** start **
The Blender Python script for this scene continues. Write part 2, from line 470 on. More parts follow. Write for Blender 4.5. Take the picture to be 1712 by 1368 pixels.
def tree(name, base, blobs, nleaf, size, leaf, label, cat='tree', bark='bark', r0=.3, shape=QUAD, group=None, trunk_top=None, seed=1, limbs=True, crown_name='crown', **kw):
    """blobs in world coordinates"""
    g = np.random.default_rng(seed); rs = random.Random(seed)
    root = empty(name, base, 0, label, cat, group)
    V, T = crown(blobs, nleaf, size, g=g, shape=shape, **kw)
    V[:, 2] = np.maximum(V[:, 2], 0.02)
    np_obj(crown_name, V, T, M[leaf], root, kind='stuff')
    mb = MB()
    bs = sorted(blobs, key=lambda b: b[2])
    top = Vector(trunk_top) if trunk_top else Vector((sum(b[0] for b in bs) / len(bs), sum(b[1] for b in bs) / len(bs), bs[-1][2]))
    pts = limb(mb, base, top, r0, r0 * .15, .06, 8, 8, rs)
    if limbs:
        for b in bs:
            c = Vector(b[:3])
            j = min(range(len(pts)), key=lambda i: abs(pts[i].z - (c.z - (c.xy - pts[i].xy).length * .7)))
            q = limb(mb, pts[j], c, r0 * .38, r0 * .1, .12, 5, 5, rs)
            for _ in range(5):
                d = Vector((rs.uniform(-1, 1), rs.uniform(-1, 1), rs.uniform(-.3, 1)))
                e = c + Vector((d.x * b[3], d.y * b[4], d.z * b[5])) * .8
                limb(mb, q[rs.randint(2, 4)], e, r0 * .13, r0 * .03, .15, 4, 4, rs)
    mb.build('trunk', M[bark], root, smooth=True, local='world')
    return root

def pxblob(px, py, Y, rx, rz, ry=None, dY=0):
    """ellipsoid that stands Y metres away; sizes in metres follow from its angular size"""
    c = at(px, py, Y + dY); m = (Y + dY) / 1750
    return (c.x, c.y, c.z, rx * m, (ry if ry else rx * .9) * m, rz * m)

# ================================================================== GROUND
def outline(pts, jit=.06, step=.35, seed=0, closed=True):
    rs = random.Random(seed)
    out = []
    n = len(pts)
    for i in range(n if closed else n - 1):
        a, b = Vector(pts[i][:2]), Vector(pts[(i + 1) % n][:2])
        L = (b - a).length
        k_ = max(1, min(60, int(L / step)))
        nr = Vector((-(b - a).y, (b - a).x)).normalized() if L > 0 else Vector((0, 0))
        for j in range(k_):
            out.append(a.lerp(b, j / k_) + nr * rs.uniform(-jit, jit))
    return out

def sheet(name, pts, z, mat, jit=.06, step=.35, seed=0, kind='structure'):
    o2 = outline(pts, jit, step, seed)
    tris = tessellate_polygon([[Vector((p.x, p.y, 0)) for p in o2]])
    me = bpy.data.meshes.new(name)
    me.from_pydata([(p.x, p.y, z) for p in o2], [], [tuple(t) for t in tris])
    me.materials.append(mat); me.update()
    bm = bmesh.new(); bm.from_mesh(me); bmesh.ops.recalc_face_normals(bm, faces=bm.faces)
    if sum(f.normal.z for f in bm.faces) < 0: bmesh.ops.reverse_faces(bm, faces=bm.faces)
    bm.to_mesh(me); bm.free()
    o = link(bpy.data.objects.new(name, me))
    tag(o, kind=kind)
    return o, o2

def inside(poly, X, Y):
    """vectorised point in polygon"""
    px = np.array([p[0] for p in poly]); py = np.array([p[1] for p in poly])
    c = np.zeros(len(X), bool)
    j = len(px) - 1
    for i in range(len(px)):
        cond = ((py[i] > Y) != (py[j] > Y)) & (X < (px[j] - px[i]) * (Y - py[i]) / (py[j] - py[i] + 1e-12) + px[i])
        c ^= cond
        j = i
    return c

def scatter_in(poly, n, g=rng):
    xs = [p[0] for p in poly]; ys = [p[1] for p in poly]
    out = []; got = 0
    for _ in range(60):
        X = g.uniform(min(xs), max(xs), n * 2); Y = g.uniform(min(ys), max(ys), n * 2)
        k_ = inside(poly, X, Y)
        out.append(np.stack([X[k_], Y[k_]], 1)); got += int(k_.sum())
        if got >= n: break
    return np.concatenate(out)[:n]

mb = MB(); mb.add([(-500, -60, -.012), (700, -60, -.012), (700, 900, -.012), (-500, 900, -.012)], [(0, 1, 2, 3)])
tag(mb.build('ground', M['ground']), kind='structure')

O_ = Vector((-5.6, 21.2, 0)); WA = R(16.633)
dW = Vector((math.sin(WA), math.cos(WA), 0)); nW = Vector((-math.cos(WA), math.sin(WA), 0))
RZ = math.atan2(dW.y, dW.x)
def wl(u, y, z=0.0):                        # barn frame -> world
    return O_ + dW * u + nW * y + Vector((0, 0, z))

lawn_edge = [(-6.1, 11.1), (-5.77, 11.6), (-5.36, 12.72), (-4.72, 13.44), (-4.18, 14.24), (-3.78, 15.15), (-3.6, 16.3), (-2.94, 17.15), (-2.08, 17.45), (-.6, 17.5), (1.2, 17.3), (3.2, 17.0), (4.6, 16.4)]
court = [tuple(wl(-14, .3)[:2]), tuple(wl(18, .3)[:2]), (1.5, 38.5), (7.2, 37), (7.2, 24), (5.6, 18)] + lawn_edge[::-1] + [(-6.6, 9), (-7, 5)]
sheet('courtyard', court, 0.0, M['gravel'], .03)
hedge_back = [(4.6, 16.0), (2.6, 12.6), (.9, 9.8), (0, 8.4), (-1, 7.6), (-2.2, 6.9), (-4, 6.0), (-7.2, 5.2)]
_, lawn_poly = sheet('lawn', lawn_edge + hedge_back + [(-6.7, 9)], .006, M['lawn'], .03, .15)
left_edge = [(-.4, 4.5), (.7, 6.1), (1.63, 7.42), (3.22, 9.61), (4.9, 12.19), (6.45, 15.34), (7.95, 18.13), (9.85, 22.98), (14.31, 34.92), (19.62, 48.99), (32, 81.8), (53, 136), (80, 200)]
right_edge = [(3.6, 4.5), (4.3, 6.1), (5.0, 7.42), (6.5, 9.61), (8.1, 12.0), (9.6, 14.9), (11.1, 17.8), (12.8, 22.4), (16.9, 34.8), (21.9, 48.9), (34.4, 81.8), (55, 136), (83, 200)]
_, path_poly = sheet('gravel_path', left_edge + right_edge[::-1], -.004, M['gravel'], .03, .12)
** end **
## AIM OF THE EXERCISE
Write out the full listing, keeping every line exactly as it is.

## CORRECT ANSWER
The Blender Python script for this scene continues. Write part 2, from line 470 on. More parts follow. Write for Blender 4.5. Take the picture to be 1712 by 1368 pixels.
def tree(name, base, blobs, nleaf, size, leaf, label, cat='tree', bark='bark', r0=.3, shape=QUAD, group=None, trunk_top=None, seed=1, limbs=True, crown_name='crown', **kw):
    """blobs in world coordinates"""
    g = np.random.default_rng(seed); rs = random.Random(seed)
    root = empty(name, base, 0, label, cat, group)
    V, T = crown(blobs, nleaf, size, g=g, shape=shape, **kw)
    V[:, 2] = np.maximum(V[:, 2], 0.02)
    np_obj(crown_name, V, T, M[leaf], root, kind='stuff')
    mb = MB()
    bs = sorted(blobs, key=lambda b: b[2])
    top = Vector(trunk_top) if trunk_top else Vector((sum(b[0] for b in bs) / len(bs), sum(b[1] for b in bs) / len(bs), bs[-1][2]))
    pts = limb(mb, base, top, r0, r0 * .15, .06, 8, 8, rs)
    if limbs:
        for b in bs:
            c = Vector(b[:3])
            j = min(range(len(pts)), key=lambda i: abs(pts[i].z - (c.z - (c.xy - pts[i].xy).length * .7)))
            q = limb(mb, pts[j], c, r0 * .38, r0 * .1, .12, 5, 5, rs)
            for _ in range(5):
                d = Vector((rs.uniform(-1, 1), rs.uniform(-1, 1), rs.uniform(-.3, 1)))
                e = c + Vector((d.x * b[3], d.y * b[4], d.z * b[5])) * .8
                limb(mb, q[rs.randint(2, 4)], e, r0 * .13, r0 * .03, .15, 4, 4, rs)
    mb.build('trunk', M[bark], root, smooth=True, local='world')
    return root

def pxblob(px, py, Y, rx, rz, ry=None, dY=0):
    """ellipsoid that stands Y metres away; sizes in metres follow from its angular size"""
    c = at(px, py, Y + dY); m = (Y + dY) / 1750
    return (c.x, c.y, c.z, rx * m, (ry if ry else rx * .9) * m, rz * m)

# ================================================================== GROUND
def outline(pts, jit=.06, step=.35, seed=0, closed=True):
    rs = random.Random(seed)
    out = []
    n = len(pts)
    for i in range(n if closed else n - 1):
        a, b = Vector(pts[i][:2]), Vector(pts[(i + 1) % n][:2])
        L = (b - a).length
        k_ = max(1, min(60, int(L / step)))
        nr = Vector((-(b - a).y, (b - a).x)).normalized() if L > 0 else Vector((0, 0))
        for j in range(k_):
            out.append(a.lerp(b, j / k_) + nr * rs.uniform(-jit, jit))
    return out

def sheet(name, pts, z, mat, jit=.06, step=.35, seed=0, kind='structure'):
    o2 = outline(pts, jit, step, seed)
    tris = tessellate_polygon([[Vector((p.x, p.y, 0)) for p in o2]])
    me = bpy.data.meshes.new(name)
    me.from_pydata([(p.x, p.y, z) for p in o2], [], [tuple(t) for t in tris])
    me.materials.append(mat); me.update()
    bm = bmesh.new(); bm.from_mesh(me); bmesh.ops.recalc_face_normals(bm, faces=bm.faces)
    if sum(f.normal.z for f in bm.faces) < 0: bmesh.ops.reverse_faces(bm, faces=bm.faces)
    bm.to_mesh(me); bm.free()
    o = link(bpy.data.objects.new(name, me))
    tag(o, kind=kind)
    return o, o2

def inside(poly, X, Y):
    """vectorised point in polygon"""
    px = np.array([p[0] for p in poly]); py = np.array([p[1] for p in poly])
    c = np.zeros(len(X), bool)
    j = len(px) - 1
    for i in range(len(px)):
        cond = ((py[i] > Y) != (py[j] > Y)) & (X < (px[j] - px[i]) * (Y - py[i]) / (py[j] - py[i] + 1e-12) + px[i])
        c ^= cond
        j = i
    return c

def scatter_in(poly, n, g=rng):
    xs = [p[0] for p in poly]; ys = [p[1] for p in poly]
    out = []; got = 0
    for _ in range(60):
        X = g.uniform(min(xs), max(xs), n * 2); Y = g.uniform(min(ys), max(ys), n * 2)
        k_ = inside(poly, X, Y)
        out.append(np.stack([X[k_], Y[k_]], 1)); got += int(k_.sum())
        if got >= n: break
    return np.concatenate(out)[:n]

mb = MB(); mb.add([(-500, -60, -.012), (700, -60, -.012), (700, 900, -.012), (-500, 900, -.012)], [(0, 1, 2, 3)])
tag(mb.build('ground', M['ground']), kind='structure')

O_ = Vector((-5.6, 21.2, 0)); WA = R(16.633)
dW = Vector((math.sin(WA), math.cos(WA), 0)); nW = Vector((-math.cos(WA), math.sin(WA), 0))
RZ = math.atan2(dW.y, dW.x)
def wl(u, y, z=0.0):                        # barn frame -> world
    return O_ + dW * u + nW * y + Vector((0, 0, z))

lawn_edge = [(-6.1, 11.1), (-5.77, 11.6), (-5.36, 12.72), (-4.72, 13.44), (-4.18, 14.24), (-3.78, 15.15), (-3.6, 16.3), (-2.94, 17.15), (-2.08, 17.45), (-.6, 17.5), (1.2, 17.3), (3.2, 17.0), (4.6, 16.4)]
court = [tuple(wl(-14, .3)[:2]), tuple(wl(18, .3)[:2]), (1.5, 38.5), (7.2, 37), (7.2, 24), (5.6, 18)] + lawn_edge[::-1] + [(-6.6, 9), (-7, 5)]
sheet('courtyard', court, 0.0, M['gravel'], .03)
hedge_back = [(4.6, 16.0), (2.6, 12.6), (.9, 9.8), (0, 8.4), (-1, 7.6), (-2.2, 6.9), (-4, 6.0), (-7.2, 5.2)]
_, lawn_poly = sheet('lawn', lawn_edge + hedge_back + [(-6.7, 9)], .006, M['lawn'], .03, .15)
left_edge = [(-.4, 4.5), (.7, 6.1), (1.63, 7.42), (3.22, 9.61), (4.9, 12.19), (6.45, 15.34), (7.95, 18.13), (9.85, 22.98), (14.31, 34.92), (19.62, 48.99), (32, 81.8), (53, 136), (80, 200)]
right_edge = [(3.6, 4.5), (4.3, 6.1), (5.0, 7.42), (6.5, 9.61), (8.1, 12.0), (9.6, 14.9), (11.1, 17.8), (12.8, 22.4), (16.9, 34.8), (21.9, 48.9), (34.4, 81.8), (55, 136), (83, 200)]
_, path_poly = sheet('gravel_path', left_edge + right_edge[::-1], -.004, M['gravel'], .03, .12)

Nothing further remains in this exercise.